Le attività investigative hanno dunque offerto un importante scorcio sugli assetti, sulle alleanze e sulle tecniche criminali praticate dai camorristi del gruppo Bidognetti, tutt’ora proficuamente attivo nel settore delle estorsioni malgrado gli affanni e le difficoltà conseguenti ai numerosi arresti ed all’offensiva delle forze di polizia che negli ultimi mesi aveva portato all’arresto, in successione, tutti i capi che sono subentrati alla guida del clan. dalle indagini era risultato che la frangia bidognettiana, allo stato, sembrava talmente disarticolata da non riuscire nemmeno a garantire lo “stipendio” a tutti gli affiliati.

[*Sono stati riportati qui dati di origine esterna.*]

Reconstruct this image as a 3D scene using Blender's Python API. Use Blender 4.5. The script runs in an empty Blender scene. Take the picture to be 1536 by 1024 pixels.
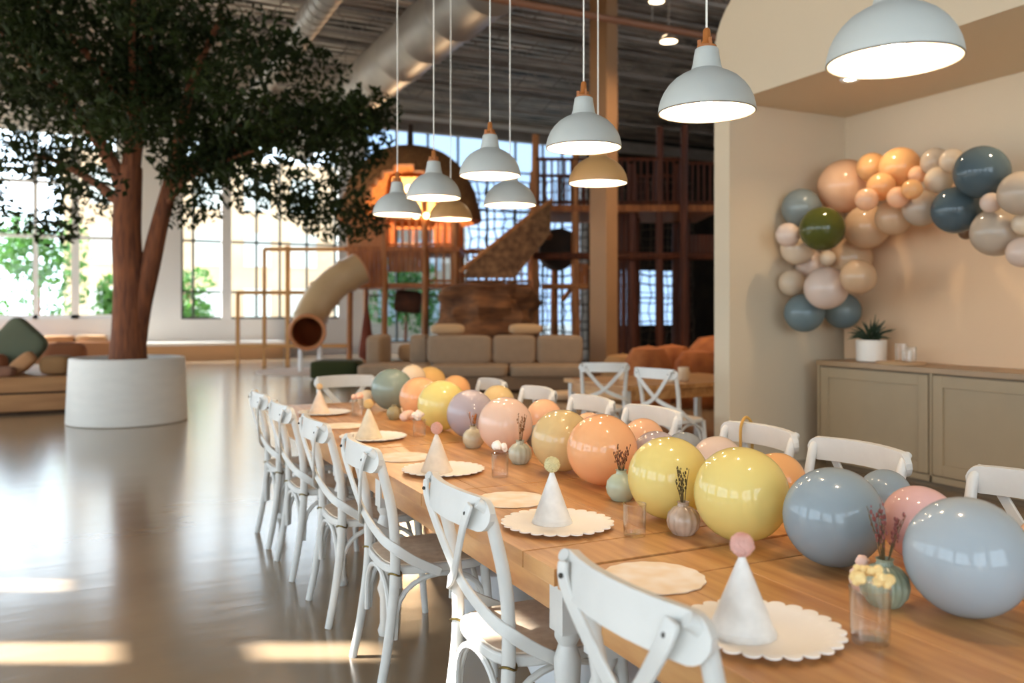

In particolare, a fronte dei circa 130.000 euro mensili “programmati” e necessari a garantire un minimo mantenimento a tutti gli affiliati, ne veniva raccolto a stento un terzo, a malapena sufficiente a corrispondere lo stipendio solo ai personaggi più rappresentativi. Le indagini, dunque, avevano consentito non solo di acquisire indiscutibili e concludenti elementi di prova sull’appartenenza a consorterie di stampo camorristico dei predetti indagati e sulle attività illecite di natura estorsiva condotte sistematicamente sul territorio, ma anche di chiarire ulteriormente alcuni aspetti relativi alle motivazioni della scomparsa e del conseguente triplice omicidio – vicenda già ampiamente sviscerata nel provvedimento giudiziario di fermo emesso dalla procura distrettuale antimafia – in pregiudizio di Giovanni Battista Papa, Modestino Minutolo e Francesco Buonanno, anche loro dediti ad attività estorsive nell’ambito dei bidognettiani capeggiatio da Letizia, mal tollerate da altre “famiglie” del clan dei casalesi, in questo momento prevalenti.

Nel corso dell’operazione, assieme a Letizia, erano stati tratti in arresto: Carlo Corvino, 39 anni, di Casal di Principe; Francesco Diana, 30 anni, di Villa Literno; Annibale Tummolo, 42 anni di Cancello ed Arnone; Antonio Caterino, 30 anni, di Casapesenna.

Per quanto attiene alla figura Giancarlo De Luca, dalle indagini era emerso che era il collettore della raccolta delle estorsioni per conto del clan Bidognetti nell’area di Cancello Arnone e comuni limitrofi.